Thermal conductivity values for sediments from Subunits IA and IB are commonly between 0.7 and 1.1 W/(m·K), with a mean value of 0.9 W/(m·K), and show little scatter (Fig. F48; Table T12). The mean value is similar to values in sedimentary units at other Leg 183 sites. For the basement units, thermal conductivity values vary quite widely, from a low value of 1.1 W/(m·K) to a high value of 2.4 W/(m·K) in the depth interval from ~235 to 321 mbsf, with a mean value of 1.69 W/(m·K). The highest values were in Sections 183-1140A-27R-2 (~243 mbsf) and 183-1140A-34R-4 (~300 mbsf), which are pillow and massive basalts in basement Units 1 and 6, respectively.
Physical properties at Site 1140 vary downhole and correlate with changes in lithology. Index properties data in sedimentary Subunits IA and the upper part of Subunit IB (0-182 mbsf) show insignificant changes, and compressional wave velocity is fairly uniform. Between 184 and 234 mbsf, within Unit IB, physical properties change noticeably because of lithification. Bulk and grain densities as well as compressional wave velocities gradually increase with depth, with a corresponding decrease in porosity.

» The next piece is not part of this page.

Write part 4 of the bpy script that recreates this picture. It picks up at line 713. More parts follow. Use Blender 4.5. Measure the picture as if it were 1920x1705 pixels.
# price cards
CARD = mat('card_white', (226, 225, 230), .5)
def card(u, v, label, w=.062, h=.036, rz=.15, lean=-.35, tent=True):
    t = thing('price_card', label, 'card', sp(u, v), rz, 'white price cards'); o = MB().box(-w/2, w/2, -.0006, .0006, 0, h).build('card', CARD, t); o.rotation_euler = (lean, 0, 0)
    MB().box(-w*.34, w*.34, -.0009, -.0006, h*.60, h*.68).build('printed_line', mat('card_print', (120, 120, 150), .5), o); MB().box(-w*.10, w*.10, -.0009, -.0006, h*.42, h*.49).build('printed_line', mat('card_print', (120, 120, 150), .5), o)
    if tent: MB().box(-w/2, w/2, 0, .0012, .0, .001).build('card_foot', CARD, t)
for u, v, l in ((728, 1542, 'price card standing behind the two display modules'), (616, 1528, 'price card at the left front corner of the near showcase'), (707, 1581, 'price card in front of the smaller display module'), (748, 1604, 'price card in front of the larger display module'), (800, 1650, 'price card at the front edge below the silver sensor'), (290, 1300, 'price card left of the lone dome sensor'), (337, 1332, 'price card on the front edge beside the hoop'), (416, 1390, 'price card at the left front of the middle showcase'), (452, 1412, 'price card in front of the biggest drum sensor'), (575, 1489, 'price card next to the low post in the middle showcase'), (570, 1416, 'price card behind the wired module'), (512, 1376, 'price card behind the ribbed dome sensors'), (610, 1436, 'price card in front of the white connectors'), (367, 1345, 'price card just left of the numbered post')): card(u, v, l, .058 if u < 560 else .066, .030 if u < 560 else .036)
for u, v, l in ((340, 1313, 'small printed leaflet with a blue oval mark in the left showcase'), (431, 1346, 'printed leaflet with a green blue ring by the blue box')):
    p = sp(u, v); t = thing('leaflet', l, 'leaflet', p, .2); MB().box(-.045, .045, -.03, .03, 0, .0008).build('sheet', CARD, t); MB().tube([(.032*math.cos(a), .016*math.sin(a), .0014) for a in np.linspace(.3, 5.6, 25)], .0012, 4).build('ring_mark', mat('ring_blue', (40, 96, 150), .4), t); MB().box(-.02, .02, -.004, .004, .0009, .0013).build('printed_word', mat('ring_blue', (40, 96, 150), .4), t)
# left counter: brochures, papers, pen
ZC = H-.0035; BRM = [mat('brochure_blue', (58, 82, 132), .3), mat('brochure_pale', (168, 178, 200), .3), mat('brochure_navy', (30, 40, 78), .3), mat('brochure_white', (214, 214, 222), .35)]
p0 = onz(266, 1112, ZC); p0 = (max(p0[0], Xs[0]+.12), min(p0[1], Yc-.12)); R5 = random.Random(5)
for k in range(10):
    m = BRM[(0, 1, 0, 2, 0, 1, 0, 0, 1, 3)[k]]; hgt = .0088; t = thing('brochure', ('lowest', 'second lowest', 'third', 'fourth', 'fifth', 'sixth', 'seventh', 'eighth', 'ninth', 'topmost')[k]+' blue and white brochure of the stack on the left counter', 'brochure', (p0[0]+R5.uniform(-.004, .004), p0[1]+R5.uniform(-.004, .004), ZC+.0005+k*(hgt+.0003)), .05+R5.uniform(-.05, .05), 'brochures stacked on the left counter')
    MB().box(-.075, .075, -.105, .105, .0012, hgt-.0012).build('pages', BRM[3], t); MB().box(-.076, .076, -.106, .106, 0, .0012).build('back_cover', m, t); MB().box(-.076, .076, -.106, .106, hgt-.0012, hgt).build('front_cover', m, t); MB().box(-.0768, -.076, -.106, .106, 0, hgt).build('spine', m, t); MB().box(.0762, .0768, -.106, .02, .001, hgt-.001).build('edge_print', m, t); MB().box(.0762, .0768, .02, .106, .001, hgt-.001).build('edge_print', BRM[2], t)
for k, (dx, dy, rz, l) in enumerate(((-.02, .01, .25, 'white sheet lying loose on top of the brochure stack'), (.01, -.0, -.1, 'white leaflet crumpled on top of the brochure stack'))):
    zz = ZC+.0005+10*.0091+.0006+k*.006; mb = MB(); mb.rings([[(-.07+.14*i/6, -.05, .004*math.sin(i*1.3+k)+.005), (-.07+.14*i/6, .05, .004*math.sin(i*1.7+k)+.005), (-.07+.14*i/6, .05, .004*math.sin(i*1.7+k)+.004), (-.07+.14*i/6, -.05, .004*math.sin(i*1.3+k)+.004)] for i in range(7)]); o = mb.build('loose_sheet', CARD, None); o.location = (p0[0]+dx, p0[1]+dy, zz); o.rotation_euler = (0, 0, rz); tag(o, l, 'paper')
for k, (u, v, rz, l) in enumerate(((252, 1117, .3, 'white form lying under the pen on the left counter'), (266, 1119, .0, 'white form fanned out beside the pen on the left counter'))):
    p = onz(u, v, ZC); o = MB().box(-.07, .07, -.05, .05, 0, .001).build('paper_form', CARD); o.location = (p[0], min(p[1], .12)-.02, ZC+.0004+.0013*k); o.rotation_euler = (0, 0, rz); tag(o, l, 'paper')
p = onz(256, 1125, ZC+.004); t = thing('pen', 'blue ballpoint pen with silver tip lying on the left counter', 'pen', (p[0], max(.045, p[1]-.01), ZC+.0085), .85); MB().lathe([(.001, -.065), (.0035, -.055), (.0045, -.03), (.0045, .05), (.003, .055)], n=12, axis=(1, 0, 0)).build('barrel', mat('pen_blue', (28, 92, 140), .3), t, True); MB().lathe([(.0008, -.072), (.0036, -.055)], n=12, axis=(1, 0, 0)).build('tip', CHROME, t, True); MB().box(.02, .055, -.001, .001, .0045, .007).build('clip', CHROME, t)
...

All index properties abruptly change at the boundary between basement and overlying sedimentary units. Massive pillow basalts in basement Units 1, 5, and 6 have higher density, velocity, and magnetic susceptibility values than those of pillow basalts in basement Units 2 and 3. Basement Units 2 and 3 have the overall highest natural gamma-ray values.